● **WHAT IS BEING ASKED**
Can you output, word for word, the lines between the one holding "What Godot script" and the one holding "return Transform3D(Basis(Vector3.UP, ry), Vector3(x, y, z))", inclusive, leaving out any pictures?

● **GIVEN RECORDS**

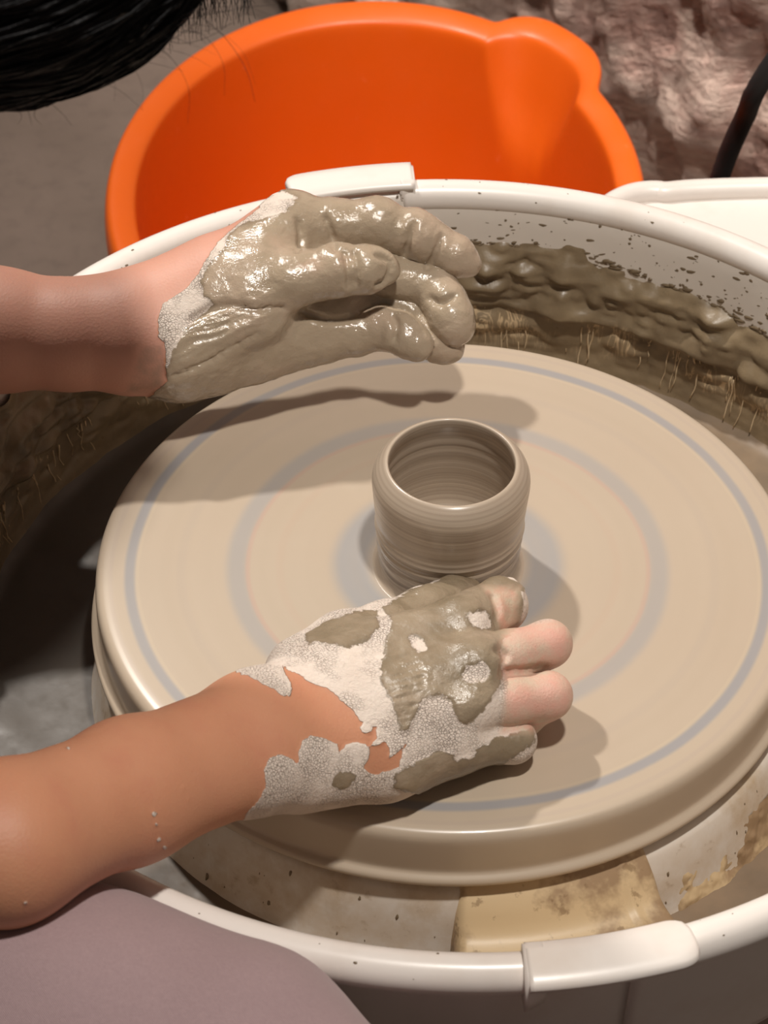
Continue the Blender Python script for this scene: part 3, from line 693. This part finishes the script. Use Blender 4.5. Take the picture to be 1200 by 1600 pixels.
t1 = f0.fresh(); chain(t1, [q(395, 462, -.020), q(455, 436, -.026), q(528, 424, -.029), q(572, 421, -.027), q(598, 419, -.023)], [.0170, .0138, .0120, .0112, .0082], .005)
t1.ball(q(526, 412, -.031), .0085, .006); t1.ball(q(586, 404, -.030), .0042, .003); t1.ball(q(600, 414, -.030), .0046, .003); t1.ball(q(590, 432, -.031), .0040, .003)
i1 = f0.fresh(); chain(i1, [MC['i'], q(520, 352, .032), q(592, 354, .034), q(640, 366, .037), q(672, 380, .040), q(712, 401, .044), q(732, 413, .047)], [.0138, .0128, .0122, .0118, .0112, .0100, .0062], .004)
i1.ball(q(590, 346, .031), .0118, .005); i1.ball(q(650, 364, .033), .0118, .004)
m1 = f0.fresh(); chain(m1, [MC['m'], q(600, 430, .044), q(674, 446, .048), q(694, 474, .036), q(706, 500, .029), q(711, 512, .027)], [.0125, .0120, .0114, .0112, .0108, .0092], .004)
r1 = f0.fresh(); chain(r1, [MC['r'], q(590, 470, .052), q(634, 482, .054), q(662, 510, .050), q(688, 535, .047), q(699, 543, .046)], [.0120, .0112, .0106, .0102, .0098, .0082], .004)
p1 = f0.fresh(); chain(p1, [MC['p'], q(555, 522, .040), q(598, 510, .036), q(626, 520, .028), q(645, 534, .023), q(652, 539, .021)], [.0115, .0106, .0102, .0100, .0090, .0068], .004)
for g in (i1, m1, r1, p1): fing.join(g, .0005)
f0.join(fing, .006); f0.join(t1, .0035)
def skin_at(Fd, u, v, d0):                                                     # first skin point behind an outline point
    for dep in np.arange(d0 - .12, d0 + .12, .0005):
        p = at_depth(u, v, dep); i = np.round((p - Fd.lo) / Fd.h).astype(int)
        if np.all(i >= 0) and np.all(i < Fd.n) and Fd.F[tuple(i)] < 0: return p
def crease(Fd, line, r, d0, k=.003):
    P = [skin_at(Fd, u, v, d0) for u, v in spline(line, 5)]; P = [p for p in P if p is not None]
    for p, p2 in zip(P[:-1], P[1:]):
        if np.linalg.norm(p - p2) < .008: Fd.carve(p, p2, r, r, k)
for line, r_ in (([(464, 345), (470, 372), (464, 394)], .0012), ([(508, 338), (518, 364), (523, 392)], .0013), ([(646, 350), (640, 376), (632, 398)], .0010), ([(690, 370), (678, 400), (666, 420)], .0010),
                 ([(536, 392), (544, 418), (545, 446)], .0011), ([(553, 394), (559, 420), (556, 444)], .0009), ([(586, 400), (604, 406), (611, 420), (602, 438), (588, 444)], .0007),
                 ([(672, 466), (688, 474), (708, 466)], .0010), ([(612, 492), (620, 508), (616, 532)], .0010), ([(470, 486), (510, 500), (552, 498)], .0012), ([(300, 500), (345, 478), (395, 482), (440, 480)], .0011), ([(262, 590), (330, 560), (400, 520)], .0006)):
    crease(f0, line, r_, D0)                                                   # finger, thumb and palm creases
VL, FL = fa.mesh(); del fa, fing, t1, i1, m1, r1, p1, f0

# ---- near (right) hand: back of the hand up, fingers curled round the foot of the pot
n_ = lambda u, v, z: at(u, v, z)
fb = Field((-.335, -.335, .0005), (.085, -.015, .175), HR); f0 = fb
ER = np.array([-.315, -.295, .138])
for up, pts, rad in ((1, [ER, n_(0, 1298, .108), n_(200, 1216, .080), n_(395, 1130, .052), n_(500, 1085, .044)], [.0275, .0255, .0232, .0210, .0205]),
                     (0, [ER + np.array([0, .008, -.010]), n_(10, 1336, .106), n_(205, 1258, .076), n_(405, 1188, .046), n_(520, 1165, .036)], [.0280, .0255, .0222, .0212, .0208])):
    chain(f0, pts, rad, .014)
KN = dict(i=n_(716, 984, .0455), m=n_(738, 1042, .0455), r=n_(730, 1103, .0370), p=n_(700, 1157, .0255))
f0.cone(n_(480, 1075, .042), KN['i'], .0205, .0135, .009); f0.cone(n_(480, 1110, .043), KN['m'], .0195, .0135, .009)
f0.cone(n_(480, 1145, .040), KN['r'], .0195, .0132, .009); f0.cone(n_(480, 1180, .036), KN['p'], .0195, .0128, .009)
f0.cone(n_(470, 1200, .034), n_(600, 1190, .024), .0190, .0165, .009); f0.cone(n_(600, 1190, .024), n_(715, 1165, .0195), .0165, .0125, .009)
f0.cone(n_(560, 1040, .036), n_(680, 1010, .040), .0195, .0130, .009)
for k_, rr_ in (('i', .0122), ('m', .0126), ('r', .0120), ('p', .0110)): f0.ball(KN[k_] + np.array([.001, 0, .0022]), rr_, .006)
th_ = f0.fresh(); chain(th_, [n_(478, 1055, .038), n_(540, 1012, .036), n_(600, 984, .034), n_(662, 958, .028), n_(706, 940, .022), n_(728, 931, .018)], [.0190, .0165, .0125, .0115, .0105, .0080], .006)
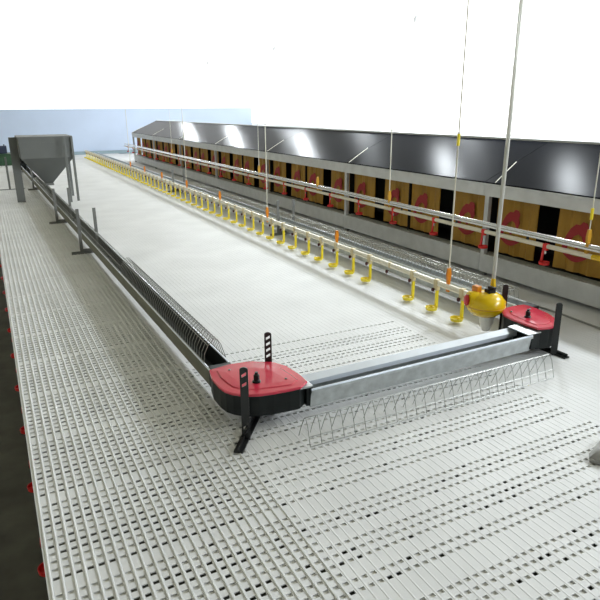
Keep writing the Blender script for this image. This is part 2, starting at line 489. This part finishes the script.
# ------------------------------------------------------------------ feed troughs
def trough(label, p0, p1, side, w=0.15, zb=0.052, zt=0.160, chain=True, profile=True, liner=False, steel='galv'):
    """channel from p0 to p1 (xy of the centre line); side = unit vector to the viewer's side"""
    t = thing('feed_trough', label, 'feed trough', (0, 0, 0), 'troughs of the chain feeder loop')
    p0 = Vector((*p0, 0)); p1 = Vector((*p1, 0)); s = Vector((*side, 0)); d = (p1 - p0).normalized()
    def strip(poly, name, m, ext=0.0):
        b = MB(); n = len(poly)
        vs_ = [tuple(p0 + s * a + Vector((0, 0, z))) for a, z in poly] + [tuple(p1 + s * a + Vector((0, 0, z))) for a, z in poly]
        b.add(vs_, [tuple(range(n))[::-1], tuple(range(n, 2 * n))] + [(i, (i + 1) % n, n + (i + 1) % n, n + i) for i in range(n)])
        return b.build(name, m, t)
    h = w / 2; th = 0.002
    strip([(-h + .01, zb), (h - .01, zb), (h, zt - .004), (h - th, zt - .004), (h - .012, zb + th), (-h + .012, zb + th), (-h + th, zt), (-h, zt)], 'channel', M[steel])
    # rolled lips
    for a in (h, -h):
        b = MB(); b.tube([p0 + s * a + Vector((0, 0, zt)), p1 + s * a + Vector((0, 0, zt))], 0.006, 8)
        b.build('rolled_lip', M['steel_sheen'], t, smooth=True)
    if chain: strip([(h - .002, zt - .001), (h + .006, zt - .003), (h + .007, zt - .014), (h + .001, zt - .016)], 'front_flange', M['galv'])
    # raised return profile on the far wall, feed bed and chain
    if profile: strip([(-h + .004, zt + .004), (-h + .040, zt - .012), (-h + .042, zt - .034), (-h + .039, zt - .034), (-h + .037, zt - .014), (-h + .004, zt + .000)], 'inner_profile', M['steel_sheen'])
    strip([(-h + .014, zb + .003), (h - .014, zb + .003), (h - .013, zb + .016), (-h + .013, zb + .016)], 'feed_bed', M['trough_in'])
    if liner: strip([(-h + .003, zt - .002), (-h + .006, zt + .004), (-h + .016, zb + .004), (-h + .010, zb + .004)], 'inner_liner', M['black'])
    if chain:
        b = MB(); L = (p1 - p0).length; n = int(L / 0.05)
        for k in range(n):
            q = p0 + d * (0.05 * k + .025) + Vector((0, 0, zb + .022))
            b.bar(q - d * .018 - s * .022, q + d * .018 - s * .022, .006, .008); b.bar(q - d * .018 + s * .012, q + d * .018 + s * .012, .006, .008)
            b.bar(q - s * .03, q + s * .03, .008, .008)
        b.build('chain', M['stand'], t)
    return t
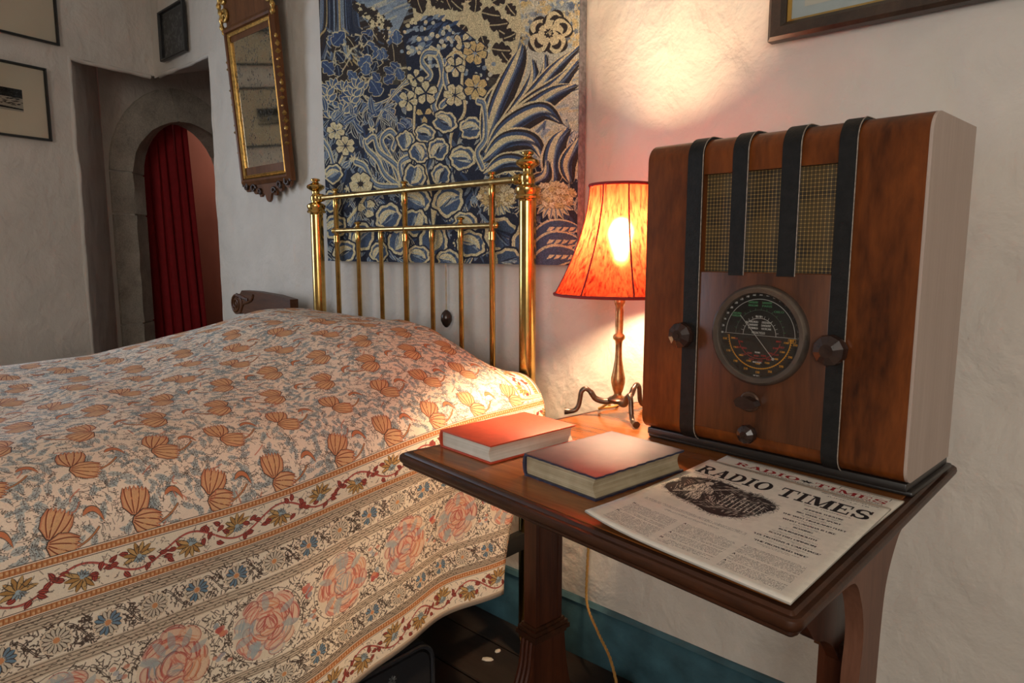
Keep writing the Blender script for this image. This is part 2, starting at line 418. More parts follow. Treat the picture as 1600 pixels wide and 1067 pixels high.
    def daisies(y0, y1, n=7):
        stripe(y0, y1, (232, 217, 196)); h = y1-y0; ym = (y0+y1)/2
        xs = np.linspace(0, W, 160); ys = ym+h*.36*np.sin(xs/W*n*2*math.pi/1.0)
        for o in (-3, 3): L(np.stack([xs, ys+o], 1), 2, dark)
        for k in range(800): p = np.array([rng.uniform(0, W), rng.uniform(y0+4, y1-4)]); L(bez(p, p+rng.uniform(-9, 9, 2), p+rng.uniform(-16, 16, 2), 5), rng.uniform(2, 3.6), dark, .85)
        for k in range(n):
            x = (k+.5)*W/n; y = ym; cv.ell(x, y, h*.44, h*.44, (222, 202, 176))
            for q in range(14):
                b = q*2*math.pi/14; P = rot2(bez((h*.09, 0), (h*.25, 0), (h*.42, 0), 8), b)+[x, y]
                cv.poly(leafpoly(P, h*.085, sharp=1.3), dark); cv.poly(leafpoly(P, h*.055, sharp=1.3), (110, 134, 152) if (q % 4) < 2 and k % 2 == 0 else (206, 192, 172))
            cv.ell(x, y, h*.09, h*.09, (206, 142, 96))
    def roses(y0, y1):
        stripe(y0, y1, (232, 216, 194)); h = y1-y0; ym = (y0+y1)/2
        for k in range(1500):
            p = np.array([rng.uniform(0, W), rng.uniform(y0+3, y1-3)])
            L(bez(p, p+rng.uniform(-12, 12, 2), p+rng.uniform(-20, 20, 2), 6), rng.uniform(1.8, 3.2), dark, .8)
        for k in range(3):
            x = (k+.5)*W/3; y = ym
            t = np.linspace(-.4, 1.75, 40)*math.pi; L(np.stack([x+h*.5*np.cos(t), y+h*.49*np.sin(t)], 1), 2.5, dark, .6)
            cv.ell(x, y, h*.45, h*.46, (224, 206, 182))
            pal = [(200, 104, 84), (212, 140, 104), (206, 120, 104), (178, 84, 78), (150, 158, 164)]
            for ring, (r, m) in enumerate(((.35, 9), (.25, 7), (.15, 5), (.06, 3))):
                for q in range(m):
                    b = q*2*math.pi/m+ring*.5+rng.uniform(-.2, .2)+k
                    cx, cy = x+h*r*math.cos(b)*.95, y+h*r*math.sin(b)*1.08
                    s_ = h*.1*rng.uniform(.8, 1.3); col = pal[4] if rng.random() < .2 else pal[rng.integers(0, 4)]
                    cv.ell(cx, cy, s_*1.3, s_, col, .35, b+1.57); cv.ell(cx, cy, s_*1.0, s_*.7, (226, 196, 168), .75, b+1.57)
                    for e in range(4):
                        o = rng.uniform(-.7, .7)*s_; P = bez((-s_, o), (0, o+rng.uniform(-.7, .7)*s_), (s_*1.1, o*.6), 8)
                        L(rot2(P, b+1.57+rng.uniform(-.3, .3))+[cx, cy], rng.uniform(2.5, 6), col, .75, True)
                    t = np.linspace(-2.2, 1.2, 9); L(rot2(np.stack([s_*1.25*np.cos(t), s_*.95*np.sin(t)], 1), b+1.57)+[cx, cy], 2.2, (168, 88, 78) if q % 3 else (120, 92, 84), .8)
            for q in range(9):
                b = rng.uniform(0, 6.28); P = rot2(bez((h*.2, 0), (h*.35, 8), (h*.45, 0), 8), b)+[x, y]
                cv.poly(leafpoly(P, h*.05), (160, 170, 172), .6)
            xb = (k+1)*W/3; yb = ym+(h*.2 if k % 2 else -h*.2)
            for q in range(9): cv.ell(xb+rng.uniform(-14, 14), yb+rng.uniform(-18, 18), 11, 9, pal[rng.integers(0, 5)], .8, rng.uniform(0, 3))
            for q in range(6): cv.ell(xb+rng.uniform(-25, 25), 2*ym-yb+rng.uniform(-18, 18), 9, 7, (204, 128, 104) if q % 2 else (158, 160, 168), .7)
    y = lambda m: F+m*S
    orange(y(0), y(.014)); vine(y(.014), y(.062)); orange(y(.062), y(.076)); rows_of(y(.076), y(.097), 5)
    daisies(y(.097), y(.142)); rows_of(y(.142), y(.162), 4); roses(y(.162), y(.288)); rows_of(y(.288), y(.304), 4)
    daisies(y(.304), y(.346)); rows_of(y(.346), y(.36), 4); orange(y(.36), y(.375)); vine(y(.375), y(.432)); stripe(y(.432), H, (198, 172, 148))
    cv.grain(.035, rng)
    return cv

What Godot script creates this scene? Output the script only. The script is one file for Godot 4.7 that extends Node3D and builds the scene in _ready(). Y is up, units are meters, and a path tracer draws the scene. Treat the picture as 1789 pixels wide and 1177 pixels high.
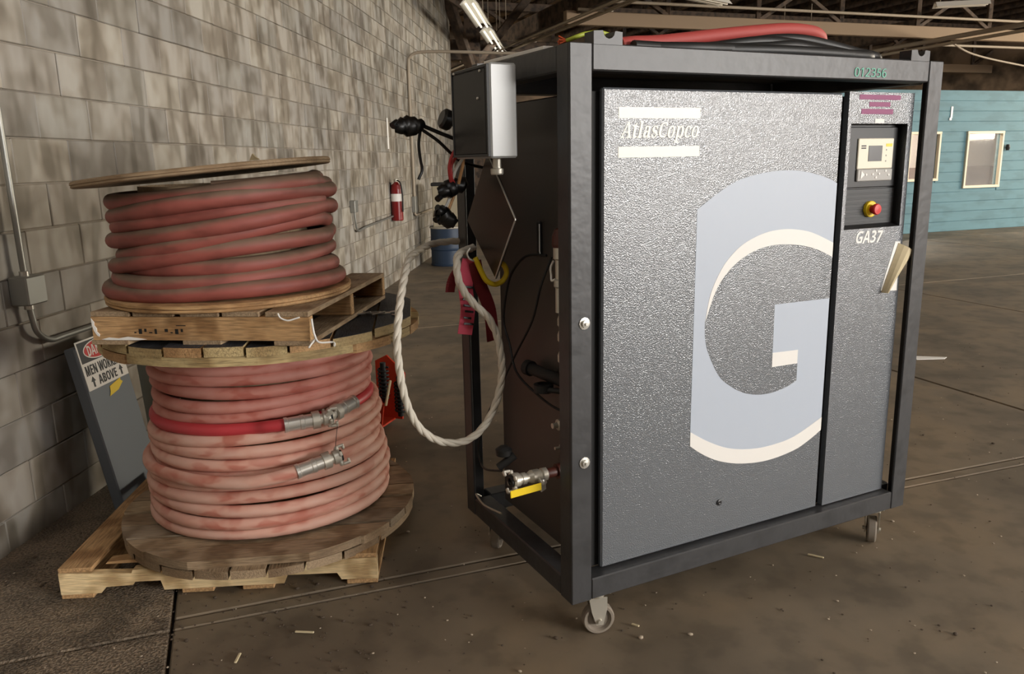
extends Node3D

var used := {}
var mats := {}
var texs := {}
var rng := RandomNumberGenerator.new()
const TH := 0.4119  # the hall's grid is turned 23.6 degrees against the block wall
const E1 := Vector3(0.91636, 0, -0.40035)
const E2 := Vector3(-0.40035, 0, -0.91636)

# ------------------------------------------------------------------ mesh helpers
func S() -> SurfaceTool:
	var st := SurfaceTool.new()
	st.begin(Mesh.PRIMITIVE_TRIANGLES)
	return st

func T3(st: SurfaceTool, a: Vector3, b: Vector3, c: Vector3, na: Vector3, nb: Vector3, nc: Vector3) -> void:
	if (b - a).cross(c - a).dot(na + nb + nc) > 0.0:
		var t := b; b = c; c = t
		var n := nb; nb = nc; nc = n
	for q in [[na, a], [nb, b], [nc, c]]:
		if dusty:
			st.set_color(dust_on(q[0], q[1]))
		st.set_normal(q[0])
		st.add_vertex(q[1])

func Q4(st: SurfaceTool, a: Vector3, b: Vector3, c: Vector3, d: Vector3, n: Vector3) -> void:
	T3(st, a, b, c, n, n, n)
	T3(st, a, c, d, n, n, n)

func at(x: float, y: float, z: float, ry := 0.0) -> Transform3D:
	return Transform3D(Basis(Vector3.UP, ry), Vector3(x, y, z))

# a box with bevelled edges, centred on x
func box(st: SurfaceTool, x: Transform3D, s: Vector3, bv := 0.003) -> void:
	var h := s * 0.5
	bv = minf(bv, minf(h.x, minf(h.y, h.z)) * 0.6)
	var c := {}
	for i in 8:
		var sg := Vector3(1 if i & 1 else -1, 1 if i & 2 else -1, 1 if i & 4 else -1)
		for k in 3:
			var p := Vector3(h.x - bv, h.y - bv, h.z - bv)
			p[k] = h[k]
			c[i * 3 + k] = x * (p * sg)
	var B := x.basis.orthonormalized()
	for k in 3:
		var a := 1 << ((k + 1) % 3)
		var b := 1 << ((k + 2) % 3)
		for s2 in 2:
			var i0: int = (1 << k) * s2
			var n := Vector3.ZERO
			n[k] = 1.0 if s2 else -1.0
			Q4(st, c[i0 * 3 + k], c[(i0 | a) * 3 + k], c[(i0 | a | b) * 3 + k], c[(i0 | b) * 3 + k], B * n)
	for k in 3:
		var l := (k + 1) % 3
		var m := (k + 2) % 3
		for e in 4:
			var i0: int = ((1 << k) if e & 1 else 0) | ((1 << l) if e & 2 else 0)
			var i1: int = i0 | (1 << m)
			var n := Vector3.ZERO
			n[k] = 1.0 if e & 1 else -1.0
			n[l] = 1.0 if e & 2 else -1.0
			Q4(st, c[i0 * 3 + k], c[i0 * 3 + l], c[i1 * 3 + l], c[i1 * 3 + k], (B * n).normalized())
	for i in 8:
		var n := Vector3(1 if i & 1 else -1, 1 if i & 2 else -1, 1 if i & 4 else -1).normalized()
		T3(st, c[i * 3], c[i * 3 + 1], c[i * 3 + 2], B * n, B * n, B * n)

# box between two points
func bar(st: SurfaceTool, a: Vector3, b: Vector3, w: float, h: float, bv := 0.003, up := Vector3.UP) -> void:
	var d := (b - a).normalized()
	if absf(d.dot(up)) > 0.97:
		up = Vector3(0, 0, 1)
	var r := d.cross(up).normalized()
	var u := r.cross(d)
	box(st, Transform3D(Basis(r, u, -d), (a + b) * 0.5), Vector3(w, h, a.distance_to(b)), bv)

func spl(p: Array, n := 8) -> PackedVector3Array:
	var o := PackedVector3Array()
	for i in p.size() - 1:
		var a: Vector3 = p[maxi(i - 1, 0)]
		var b: Vector3 = p[i]
		var c: Vector3 = p[i + 1]
		var d: Vector3 = p[mini(i + 2, p.size() - 1)]
		for k in n:
			o.append(b.cubic_interpolate(c, a, d, float(k) / n))
	o.append(p[p.size() - 1])
	return o

var dust_clean := Color.WHITE
var dust_top := Color.WHITE
var dusty := false

# dust that has settled on the upper side of a hose
func dust_on(n: Vector3, p: Vector3) -> Color:
	var k := smoothstep(0.15, 0.75, n.y + 0.18 * sin(p.x * 9.0 + p.z * 7.0 + p.y * 31.0))
	return dust_clean.lerp(dust_top, k)

func tube(st: SurfaceTool, p: PackedVector3Array, r: float, sides := 10, caps := true, rad := PackedFloat32Array()) -> void:
	var n := p.size()
	var t := (p[1] - p[0]).normalized()
	var u := t.cross(Vector3.UP if absf(t.y) < 0.9 else Vector3.RIGHT).normalized()
	var prev := []
	for i in n:
		var t2 := (p[mini(i + 1, n - 1)] - p[maxi(i - 1, 0)]).normalized()
		u = (u - t2 * u.dot(t2)).normalized()
		var w := t2.cross(u)
		var rr := rad[i] if rad.size() == n else r
		var ring := []
		for k in sides:
			var a := TAU * k / sides
			var d := u * cos(a) + w * sin(a)
			ring.append([p[i] + d * rr, d])
		if i > 0:
			for k in sides:
				var k2 := (k + 1) % sides
				T3(st, prev[k][0], prev[k2][0], ring[k2][0], prev[k][1], prev[k2][1], ring[k2][1])
				T3(st, prev[k][0], ring[k2][0], ring[k][0], prev[k][1], ring[k2][1], ring[k][1])
		if caps and (i == 0 or i == n - 1):
			var cn := -t2 if i == 0 else t2
			for k in sides:
				T3(st, p[i], ring[k][0], ring[(k + 1) % sides][0], cn, cn, cn)
		prev = ring

func rod(st: SurfaceTool, a: Vector3, b: Vector3, r: float, sides := 10) -> void:
	tube(st, PackedVector3Array([a, b]), r, sides)

# profile of (radius, height) turned about local y
func lathe(st: SurfaceTool, pr: Array, x: Transform3D, sides := 24) -> void:
	var B := x.basis.orthonormalized()
	for i in pr.size() - 1:
		var a: Vector2 = pr[i]
		var b: Vector2 = pr[i + 1]
		var d := b - a
		var nn := Vector2(d.y, -d.x).normalized()
		for k in sides:
			var c0 := Vector3(cos(TAU * k / sides), 0, sin(TAU * k / sides))
			var c1 := Vector3(cos(TAU * (k + 1) / sides), 0, sin(TAU * (k + 1) / sides))
			var n0 := B * (c0 * nn.x + Vector3(0, nn.y, 0))
			var n1 := B * (c1 * nn.x + Vector3(0, nn.y, 0))
			var p0 := x * (c0 * a.x + Vector3(0, a.y, 0))
			var p1 := x * (c1 * a.x + Vector3(0, a.y, 0))
			var p2 := x * (c1 * b.x + Vector3(0, b.y, 0))
			var p3 := x * (c0 * b.x + Vector3(0, b.y, 0))
			if a.x > 1e-5:
				T3(st, p0, p1, p2, n0, n1, n1)
			if b.x > 1e-5:
				T3(st, p0, p2, p3, n0, n1, n0)

# polygon in local xy, extruded along local +z by h
func prism(st: SurfaceTool, poly: PackedVector2Array, h: float, x: Transform3D) -> void:
	var ix := Geometry2D.triangulate_polygon(poly)
	var B := x.basis.orthonormalized()
	for i in range(0, ix.size(), 3):
		var p := [poly[ix[i]], poly[ix[i + 1]], poly[ix[i + 2]]]
		for s2 in 2:
			var z: float = h * s2
			var n := B * Vector3(0, 0, 1 if s2 else -1)
			T3(st, x * Vector3(p[0].x, p[0].y, z), x * Vector3(p[1].x, p[1].y, z), x * Vector3(p[2].x, p[2].y, z), n, n, n)
	var ccw := not Geometry2D.is_polygon_clockwise(poly)
	for i in poly.size():
		var a := poly[i]
		var b := poly[(i + 1) % poly.size()]
		var d := (b - a).normalized()
		var n := B * (Vector3(d.y, -d.x, 0) if ccw else Vector3(-d.y, d.x, 0))
		Q4(st, x * Vector3(a.x, a.y, 0), x * Vector3(b.x, b.y, 0), x * Vector3(b.x, b.y, h), x * Vector3(a.x, a.y, h), n)

# ------------------------------------------------------------------ nodes
func numbered(called: String, parent: Node) -> String:
	var key := str(parent.get_instance_id()) + called
	var n: int = used.get(key, 0)
	used[key] = n + 1
	return called if n == 0 else "%s_%03d" % [called, n]

func tag(o: Node, label: String, category: String, group := "") -> Node:
	o.set_meta("label", label)
	o.set_meta("category", category)
	if group != "":
		o.set_meta("group", group)
	return o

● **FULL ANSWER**
What Godot script creates this scene? Output the script only. The script is one file for Godot 4.7 that extends Node3D and builds the scene in _ready(). Y is up, units are meters, and a path tracer draws the scene. Treat the picture as 1789 pixels wide and 1177 pixels high.
extends Node3D

var used := {}
var mats := {}
var texs := {}
var rng := RandomNumberGenerator.new()
const TH := 0.4119  # the hall's grid is turned 23.6 degrees against the block wall
const E1 := Vector3(0.91636, 0, -0.40035)
const E2 := Vector3(-0.40035, 0, -0.91636)

# ------------------------------------------------------------------ mesh helpers
func S() -> SurfaceTool:
	var st := SurfaceTool.new()
	st.begin(Mesh.PRIMITIVE_TRIANGLES)
	return st

func T3(st: SurfaceTool, a: Vector3, b: Vector3, c: Vector3, na: Vector3, nb: Vector3, nc: Vector3) -> void:
	if (b - a).cross(c - a).dot(na + nb + nc) > 0.0:
		var t := b; b = c; c = t
		var n := nb; nb = nc; nc = n
	for q in [[na, a], [nb, b], [nc, c]]:
		if dusty:
			st.set_color(dust_on(q[0], q[1]))
		st.set_normal(q[0])
		st.add_vertex(q[1])

func Q4(st: SurfaceTool, a: Vector3, b: Vector3, c: Vector3, d: Vector3, n: Vector3) -> void:
	T3(st, a, b, c, n, n, n)
	T3(st, a, c, d, n, n, n)

func at(x: float, y: float, z: float, ry := 0.0) -> Transform3D:
	return Transform3D(Basis(Vector3.UP, ry), Vector3(x, y, z))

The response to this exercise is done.